Sunday, 19 April 2015

Week 7 Reading

Practice vs Project – 1: Materials and Techniques

Materials in architecture considering materials as virtual elements as Allen Stan proposed material as a natural objective elements. Architects and engineers conciders materails as an importants core to sustainability “with the research on composite and smart materials and the tendency to solve more and more problems at the level of material design rather than structural design (Picon 2010, p.145).
As the revolution of technologies that is provided for us today, for designers and architects is now becoming much easier to communicate with the clients through the computer software that has the capability of producing realistic materials. With this in mind, it is displacing of physical experience and materiality of to how architecture design approach declare the actual experience of the built reality “computer plunge us into a fluid, eminently variable world that give a special intensity to some of our sensations and the decision they lead to” (Picon 2010, p.152).

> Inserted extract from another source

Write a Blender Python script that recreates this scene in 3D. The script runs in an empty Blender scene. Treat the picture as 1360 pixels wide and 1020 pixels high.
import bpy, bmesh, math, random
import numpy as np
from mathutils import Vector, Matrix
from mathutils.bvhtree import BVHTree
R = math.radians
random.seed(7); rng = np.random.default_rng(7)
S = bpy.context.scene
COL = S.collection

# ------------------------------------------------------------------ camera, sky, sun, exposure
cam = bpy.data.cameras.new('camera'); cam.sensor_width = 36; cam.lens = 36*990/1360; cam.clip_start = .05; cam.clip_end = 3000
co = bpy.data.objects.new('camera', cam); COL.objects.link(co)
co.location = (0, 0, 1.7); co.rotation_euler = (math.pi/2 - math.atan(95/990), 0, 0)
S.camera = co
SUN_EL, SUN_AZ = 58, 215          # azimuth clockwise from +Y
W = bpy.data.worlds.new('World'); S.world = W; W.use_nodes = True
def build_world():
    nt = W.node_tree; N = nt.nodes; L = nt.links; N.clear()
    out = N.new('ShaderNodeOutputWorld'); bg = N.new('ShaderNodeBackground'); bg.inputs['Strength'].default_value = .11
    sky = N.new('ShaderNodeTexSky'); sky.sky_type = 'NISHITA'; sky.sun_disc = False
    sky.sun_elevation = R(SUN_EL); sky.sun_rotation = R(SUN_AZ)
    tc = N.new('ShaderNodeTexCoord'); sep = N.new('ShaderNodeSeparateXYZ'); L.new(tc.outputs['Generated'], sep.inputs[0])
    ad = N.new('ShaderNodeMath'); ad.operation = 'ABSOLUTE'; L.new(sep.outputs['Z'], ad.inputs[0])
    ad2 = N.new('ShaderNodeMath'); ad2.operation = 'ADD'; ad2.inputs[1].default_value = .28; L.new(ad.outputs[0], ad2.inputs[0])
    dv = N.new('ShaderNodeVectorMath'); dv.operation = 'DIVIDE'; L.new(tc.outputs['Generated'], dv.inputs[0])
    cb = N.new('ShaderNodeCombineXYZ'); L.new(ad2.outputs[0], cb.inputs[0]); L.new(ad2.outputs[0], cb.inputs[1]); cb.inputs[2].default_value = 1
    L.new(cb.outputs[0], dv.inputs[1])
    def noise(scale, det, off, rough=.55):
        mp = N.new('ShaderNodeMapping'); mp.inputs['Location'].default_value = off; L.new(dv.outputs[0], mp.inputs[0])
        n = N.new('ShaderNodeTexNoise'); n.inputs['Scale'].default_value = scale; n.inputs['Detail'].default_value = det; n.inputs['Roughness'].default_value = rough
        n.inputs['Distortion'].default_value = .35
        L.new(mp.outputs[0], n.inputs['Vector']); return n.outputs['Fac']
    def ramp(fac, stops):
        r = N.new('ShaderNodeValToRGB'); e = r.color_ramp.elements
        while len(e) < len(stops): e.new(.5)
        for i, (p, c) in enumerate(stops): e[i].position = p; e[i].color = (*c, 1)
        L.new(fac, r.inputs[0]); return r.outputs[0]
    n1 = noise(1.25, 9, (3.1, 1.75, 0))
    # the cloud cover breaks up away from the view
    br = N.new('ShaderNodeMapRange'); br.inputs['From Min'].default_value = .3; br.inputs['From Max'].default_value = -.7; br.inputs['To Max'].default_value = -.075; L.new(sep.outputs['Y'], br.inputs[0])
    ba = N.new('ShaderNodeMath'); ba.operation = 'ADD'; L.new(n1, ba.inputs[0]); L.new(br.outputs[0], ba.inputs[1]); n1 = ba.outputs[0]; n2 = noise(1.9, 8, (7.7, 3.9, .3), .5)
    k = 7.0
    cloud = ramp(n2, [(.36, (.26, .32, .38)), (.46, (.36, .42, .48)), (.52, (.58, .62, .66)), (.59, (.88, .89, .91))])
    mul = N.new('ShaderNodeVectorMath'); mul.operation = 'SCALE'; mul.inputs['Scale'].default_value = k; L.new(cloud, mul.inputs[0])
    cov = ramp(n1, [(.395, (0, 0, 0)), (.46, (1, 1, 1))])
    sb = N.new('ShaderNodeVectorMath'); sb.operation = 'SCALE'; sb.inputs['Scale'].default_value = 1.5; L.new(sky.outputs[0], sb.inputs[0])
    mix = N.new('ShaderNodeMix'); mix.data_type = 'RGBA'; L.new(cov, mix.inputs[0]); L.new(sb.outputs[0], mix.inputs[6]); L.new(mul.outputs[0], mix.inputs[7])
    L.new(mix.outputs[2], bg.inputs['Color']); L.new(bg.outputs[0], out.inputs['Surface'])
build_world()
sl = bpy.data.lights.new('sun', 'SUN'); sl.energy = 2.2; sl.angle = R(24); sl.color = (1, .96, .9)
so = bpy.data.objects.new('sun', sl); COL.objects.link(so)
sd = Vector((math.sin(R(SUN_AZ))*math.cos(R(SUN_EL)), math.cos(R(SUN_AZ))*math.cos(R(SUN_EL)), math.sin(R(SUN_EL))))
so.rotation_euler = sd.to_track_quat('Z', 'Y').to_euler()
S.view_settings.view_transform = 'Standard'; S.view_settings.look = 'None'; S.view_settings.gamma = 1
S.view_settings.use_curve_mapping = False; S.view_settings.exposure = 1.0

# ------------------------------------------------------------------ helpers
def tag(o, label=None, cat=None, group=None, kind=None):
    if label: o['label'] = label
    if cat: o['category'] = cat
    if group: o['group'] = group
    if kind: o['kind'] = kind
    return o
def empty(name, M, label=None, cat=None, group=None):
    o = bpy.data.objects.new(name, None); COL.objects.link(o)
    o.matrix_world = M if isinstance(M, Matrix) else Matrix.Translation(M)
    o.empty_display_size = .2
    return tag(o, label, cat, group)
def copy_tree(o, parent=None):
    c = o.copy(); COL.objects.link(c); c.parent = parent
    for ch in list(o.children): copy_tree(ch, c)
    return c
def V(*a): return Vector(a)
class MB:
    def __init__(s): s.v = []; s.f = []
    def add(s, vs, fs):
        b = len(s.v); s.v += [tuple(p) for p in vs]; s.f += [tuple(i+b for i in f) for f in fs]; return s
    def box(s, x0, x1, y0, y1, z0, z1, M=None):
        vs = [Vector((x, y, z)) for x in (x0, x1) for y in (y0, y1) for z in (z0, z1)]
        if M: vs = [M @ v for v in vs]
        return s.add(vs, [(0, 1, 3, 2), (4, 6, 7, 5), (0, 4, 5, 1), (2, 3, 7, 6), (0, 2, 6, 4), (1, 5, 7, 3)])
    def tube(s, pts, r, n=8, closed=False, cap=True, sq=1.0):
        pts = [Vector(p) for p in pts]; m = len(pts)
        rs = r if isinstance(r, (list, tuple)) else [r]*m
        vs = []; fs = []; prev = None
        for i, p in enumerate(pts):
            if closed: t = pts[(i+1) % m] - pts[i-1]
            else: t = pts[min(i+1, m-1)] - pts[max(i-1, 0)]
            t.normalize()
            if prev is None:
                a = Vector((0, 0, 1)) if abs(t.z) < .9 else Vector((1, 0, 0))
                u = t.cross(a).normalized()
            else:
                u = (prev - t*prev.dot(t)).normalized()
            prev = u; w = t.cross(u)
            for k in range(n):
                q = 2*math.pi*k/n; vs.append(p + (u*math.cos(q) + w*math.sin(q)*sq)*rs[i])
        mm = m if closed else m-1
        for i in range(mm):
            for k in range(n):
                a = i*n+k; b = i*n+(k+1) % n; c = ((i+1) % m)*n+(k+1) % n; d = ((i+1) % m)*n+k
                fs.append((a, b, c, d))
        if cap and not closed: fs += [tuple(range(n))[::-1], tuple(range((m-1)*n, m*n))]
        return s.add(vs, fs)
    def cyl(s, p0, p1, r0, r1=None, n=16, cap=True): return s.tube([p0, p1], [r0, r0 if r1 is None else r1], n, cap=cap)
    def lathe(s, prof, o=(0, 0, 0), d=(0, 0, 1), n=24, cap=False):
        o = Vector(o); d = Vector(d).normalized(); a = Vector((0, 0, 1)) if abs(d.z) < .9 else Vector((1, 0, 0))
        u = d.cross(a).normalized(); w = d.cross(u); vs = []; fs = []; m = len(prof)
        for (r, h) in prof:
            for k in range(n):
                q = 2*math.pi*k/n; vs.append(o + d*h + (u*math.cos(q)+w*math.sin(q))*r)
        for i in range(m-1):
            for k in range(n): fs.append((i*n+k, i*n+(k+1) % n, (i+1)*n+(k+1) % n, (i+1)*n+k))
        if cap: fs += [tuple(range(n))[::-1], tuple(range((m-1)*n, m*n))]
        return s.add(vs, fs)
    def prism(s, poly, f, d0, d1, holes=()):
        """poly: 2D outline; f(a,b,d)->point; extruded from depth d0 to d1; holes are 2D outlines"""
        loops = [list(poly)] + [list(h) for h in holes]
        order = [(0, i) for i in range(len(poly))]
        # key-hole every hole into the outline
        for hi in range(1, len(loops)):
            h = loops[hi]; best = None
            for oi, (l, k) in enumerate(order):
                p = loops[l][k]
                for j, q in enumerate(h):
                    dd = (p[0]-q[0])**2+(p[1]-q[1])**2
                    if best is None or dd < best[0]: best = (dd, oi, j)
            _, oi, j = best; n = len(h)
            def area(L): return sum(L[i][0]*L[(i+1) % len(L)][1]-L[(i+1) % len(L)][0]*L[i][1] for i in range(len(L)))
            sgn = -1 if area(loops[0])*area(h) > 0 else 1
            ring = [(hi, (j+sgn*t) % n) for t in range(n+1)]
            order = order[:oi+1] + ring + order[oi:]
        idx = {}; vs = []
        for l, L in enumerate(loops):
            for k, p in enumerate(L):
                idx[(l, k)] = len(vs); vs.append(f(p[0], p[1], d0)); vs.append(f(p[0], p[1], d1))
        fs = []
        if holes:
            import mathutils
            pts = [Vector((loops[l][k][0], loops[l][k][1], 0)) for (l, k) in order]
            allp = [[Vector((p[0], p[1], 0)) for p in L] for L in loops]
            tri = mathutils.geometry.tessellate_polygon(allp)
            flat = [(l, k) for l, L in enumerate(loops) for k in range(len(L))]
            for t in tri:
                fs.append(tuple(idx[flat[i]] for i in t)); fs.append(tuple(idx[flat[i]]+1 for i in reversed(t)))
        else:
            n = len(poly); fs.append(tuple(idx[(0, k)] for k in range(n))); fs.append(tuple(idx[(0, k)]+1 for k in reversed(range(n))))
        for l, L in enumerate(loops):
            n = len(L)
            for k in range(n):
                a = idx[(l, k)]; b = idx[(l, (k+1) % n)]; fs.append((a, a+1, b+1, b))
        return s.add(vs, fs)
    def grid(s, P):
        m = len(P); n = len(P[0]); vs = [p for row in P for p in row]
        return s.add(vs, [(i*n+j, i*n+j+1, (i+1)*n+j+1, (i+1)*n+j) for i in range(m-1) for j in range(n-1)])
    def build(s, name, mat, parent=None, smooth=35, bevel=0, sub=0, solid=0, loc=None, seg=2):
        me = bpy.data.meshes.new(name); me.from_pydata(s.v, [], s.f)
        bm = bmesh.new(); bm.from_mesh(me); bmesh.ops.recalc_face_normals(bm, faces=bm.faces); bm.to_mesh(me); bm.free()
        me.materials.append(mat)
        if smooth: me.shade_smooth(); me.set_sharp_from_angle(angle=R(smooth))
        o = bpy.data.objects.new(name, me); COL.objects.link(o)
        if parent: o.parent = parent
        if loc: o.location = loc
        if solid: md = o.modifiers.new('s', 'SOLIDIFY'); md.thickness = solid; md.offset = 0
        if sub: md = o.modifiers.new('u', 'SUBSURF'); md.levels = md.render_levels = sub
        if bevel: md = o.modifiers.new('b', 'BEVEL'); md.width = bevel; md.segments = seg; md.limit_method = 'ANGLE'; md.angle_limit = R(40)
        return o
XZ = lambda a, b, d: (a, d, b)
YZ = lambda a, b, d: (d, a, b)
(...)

On Allen approach to architectural “Practice vs Project”, He assume that there’s a big polarisation between theoretical practice which he argues that’s is discursive, What his trying to point out is that theory is textural and wringing but practice is physical and real. There’s some assumption that he made to why they apart, he also point out about the age of architecture, which is this perception of theory and when we think about something or write about something that is separated from practice. To my understanding what Allan tries to do is to bring them together and effectively point out that theory should come from practices, by meaning bringing material practice generating theory rather than theory being on its own (Allen 2009, pp. xi-xxiii).



Reference Lists

Allan, S 2009, ‘Introduction: Practices vs. Project’, Practice: Architecture, Technique and Representation, pp. xi-xxiii.


Picon, A 2010, ‘A Different Materiality’ ‘Material by Design’, Digital Culture in Architecture: an Introduction for the Design Profession, pp.143-169.